Here's an alternative, it uses some heavy machinery (if some points are unclear perhaps the comment at the end might help) but casts a little light on the symmetry of the situation.

Let's distinguish $f$ from $\phi$ with $f(x)=\phi(\|x\|)$, and from now on we fix $x$ and put $\|x\|=r$. $B_{r}$ is the ball centered in the origin with radius $r$

We have that \begin{equation*} s_{n}r^{n-1}\phi'(r)=\int_{\partial B_{r}} \nabla f . \vec u \end{equation*} where $\vec u$ is the normal vector to $\partial B_{r}$, and $s_{n}$ is the surface area of $\partial B_{1}$.

By divergence theorem \begin{equation*} \int_{\partial B_{r}} \nabla f . \vec u = \int_{B_{r}} \Delta f \end{equation*}

But \begin{equation*} \frac{\partial}{\partial r}\left(\int_{B_{r}} \Delta f\right) = \int_{\partial B_{r}}\Delta f \end{equation*}

So \begin{equation*} \frac{\partial}{\partial r}\left(s_{n}r^{n-1}\phi'(r)\right)=\int_{\partial B_{r}} \Delta f \end{equation*}

Since $\Delta f$ is also a radial function \begin{equation*} \frac{1}{s_{n}r^{n-1}} \int_{B_{r}} \Delta f= \Delta f(x) \end{equation*} which concludes our proof (the $s_{n}$ cancel out).

A first problem with this argument is that it makes use of the fact that $\nabla f(x) = \phi'(\|x\|)\frac{x}{\|x\|}$ and that $\nabla f$ is also a radial function.

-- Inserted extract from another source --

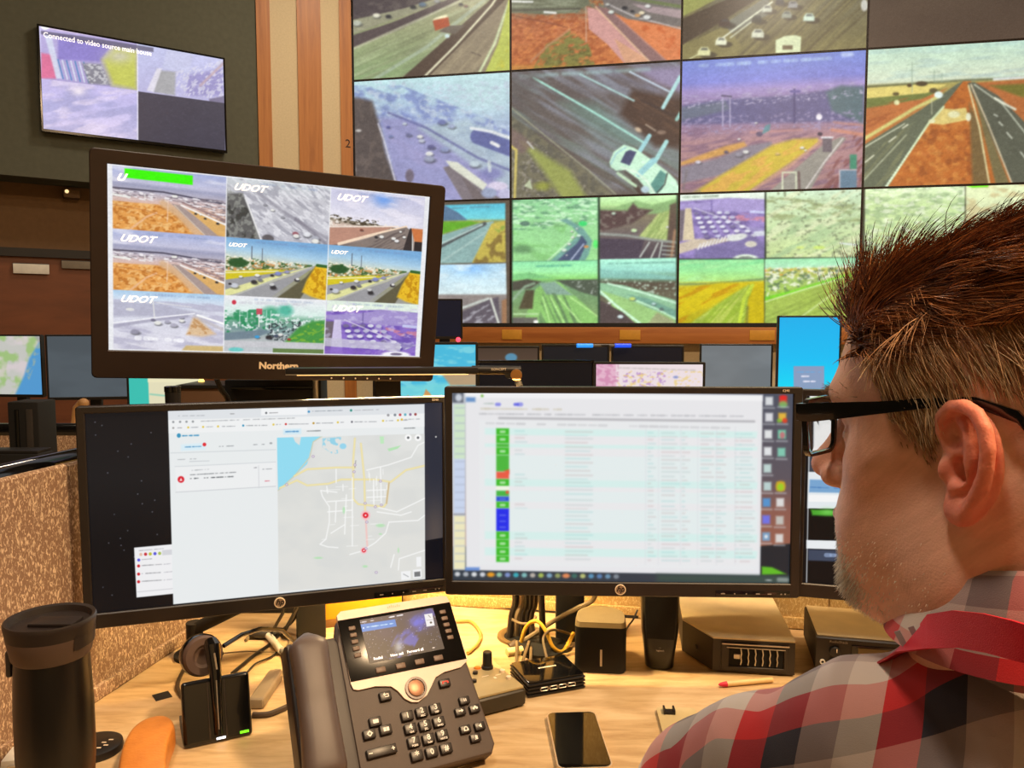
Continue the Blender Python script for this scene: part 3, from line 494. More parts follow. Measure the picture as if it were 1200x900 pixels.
def pic_four_b(p):
    p.a[:] = (40, 50, 40); p.clip([(794.5, 226), (896, 222), (896, 302.5), (794, 303)]); carpark(p, 794, 226, 1.0); p.dash(800, 231, 842, 229.5, (130, 150, 130), .7, 2.6, 3, 3)
    p.clip([(898, 222), (1010, 218), (1008, 301), (898, 302)])
    p.grad([(218, (215, 244, 216)), (234, (196, 220, 180)), (300, (196, 216, 150))]); p.tex((136, 146, 96), 13, 4, .45, .65, .7, .1, 3, [(898, 230), (1010, 238), (1010, 260), (898, 258)]); p.tex((158, 188, 140), 30, 4, .5, .65, .7, -.4, 4, [(898, 258), (1010, 245), (1010, 302), (898, 302)]); p.tex((228, 232, 190), 26, 5, .55, .68, .6, -.5, 5); p.tex((120, 130, 100), 4, 2.5, .66, .72, .8, 0, 6); p.line([(985, 285), (1004, 287)], 2, (220, 230, 225)); p.ell(960, 290, 7, 2, (190, 215, 110)); p.ell(938, 290, 5, 1.5, (205, 225, 120), .8)
    p.clip([(793, 304.5), (895.5, 303.5), (895.5, 379), (793, 380)])
    p.grad([(303, (120, 215, 150)), (318, (150, 228, 150)), (330, (170, 220, 120)), (333, (196, 186, 50)), (380, (180, 170, 20))], -.03, 793); p.tex((170, 235, 160), 30, 5, .5, .65, .6, -.1, 3, [(793, 303), (896, 303), (896, 328), (793, 330)]); p.line([(793, 333), (830, 333), (870, 329), (896, 327)], 2.4, (110, 140, 90), .9, 2); p.poly([(793, 338), (845, 331), (896, 330), (896, 352), (860, 345), (830, 360), (793, 374)], (206, 184, 20), .9, 3); p.tex((186, 128, 10), 30, 4, .5, .62, .7, -.42, 4, [(793, 336), (875, 332), (820, 372), (793, 380)])
    p.poly([(806, 381), (850, 350), (878, 333), (882, 338), (872, 381)], (140, 172, 52), .9, 3); p.tex((186, 200, 90), 30, 2, .5, .62, .7, -.85, 5, [(806, 381), (878, 333), (872, 381)]); p.line([(866, 381), (872, 350), (882, 334)], 4, (190, 214, 60), .9, 1.5); p.poly([(873, 381), (877, 350), (884, 336), (896, 332), (896, 381)], (196, 174, 16), .95, 2); p.line([(875, 381), (876, 360)], 3, (110, 120, 50), .8, 2)
    p.clip([(896.5, 303.5), (1008, 301.5), (1007, 378), (896.5, 379)])
    p.grad([(302, (150, 226, 170)), (314, (176, 230, 190)), (316, (190, 190, 90)), (330, (160, 190, 100)), (352, (150, 196, 60)), (379, (170, 196, 90))], -.02, 896); p.tex((236, 240, 220), 4, 2.4, .52, .62, .9, 0, 3, [(896, 314), (1008, 310), (1008, 322), (930, 336), (896, 350)]); p.tex((84, 110, 80), 4, 2.6, .56, .66, .8, 0, 4, [(896, 316), (1008, 312), (990, 324), (896, 352)]); p.tex((225, 150, 60), 3, 2, .66, .72, .9, 0, 9, [(896, 314), (1008, 312), (1008, 320), (896, 324)])
    p.line([(896, 350), (930, 342), (985, 325), (1008, 320)], 4, (110, 222, 30), .75, 2.5); p.poly([(896, 356), (945, 340), (990, 326), (1008, 322), (1008, 379), (896, 379)], (158, 184, 78), 1, 2); p.tex((128, 150, 60), 50, 2, .5, .65, .7, -.4, 6, [(896, 358), (1008, 322), (1008, 379), (896, 379)]); p.line([(896, 354), (940, 340), (990, 325)], 1.5, (214, 226, 170)); p.line([(938, 372), (985, 338), (1005, 328)], 1.6, (206, 226, 150), .9); p.line([(960, 361), (985, 363)], 1.8, (96, 100, 60), .8); p.clip()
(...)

Proving this properly requires more or less as much calculations as computing directly the laplacian. But this properties can be easily seen when picturing a radial function. The gradient must be orthogonal to the plane tangent to $B_{r}$ in $x$ (because $f$ is constant on $B_{r}$), so it is colinear to $x$ and must have norm $\phi'(r)$. The laplacian can be expressed from the local mean of $f$, so it should by invariant by isometry by radiality of $f$ and hence only depend on $r$.

The advantage of this proof is that it gives a faint idea of why a $r^{n-1}$ goes in and out the expression of the laplacian: the radiality of $f$ makes it possible to compute the laplacian on the whole $\partial B_{r}$ at once and not only in one point, so the $r^{n-1}$ appears when taking means over the $\partial B_{r}$.

Answer 3

You can read the section1.3 in Here, they proved that in the polar coordinate (here $r_n$ just means the $r$ in n-dimension.) $$ \sum_{i=1}^n D_{x_i}^2=D_{r_n}^2+\frac{n-1}{r_n} D_{r_n}+\frac{1}{r_n^2} \Lambda_n $$ where $\Lambda_n$ is a second order differential operator involving only the angular variables $\phi_2, \phi_3, \ldots, \phi_n$, (i.e., it does not involve $r_n$ ). Its proof is based on induction, since for radial symmetric function, we don't need the angular variables, so the only thing left is $\Delta f=\frac{1}{r^{n-1}} \frac{d}{d r}\left(r^{n-1} f^{\prime}\right)$.

Answer 4

Since I can't comment yet I'll point out here that in the last equation of the second answer (the one right before "which concludes our proof") I believe there's a typo and the integral should be evaluated over the border $\partial B_r$ of the ball $B_r$, and not on the ball itself, otherwise the last equation would simplify to $\phi^{'}(r) = \Delta f(x)$, which makes no sense.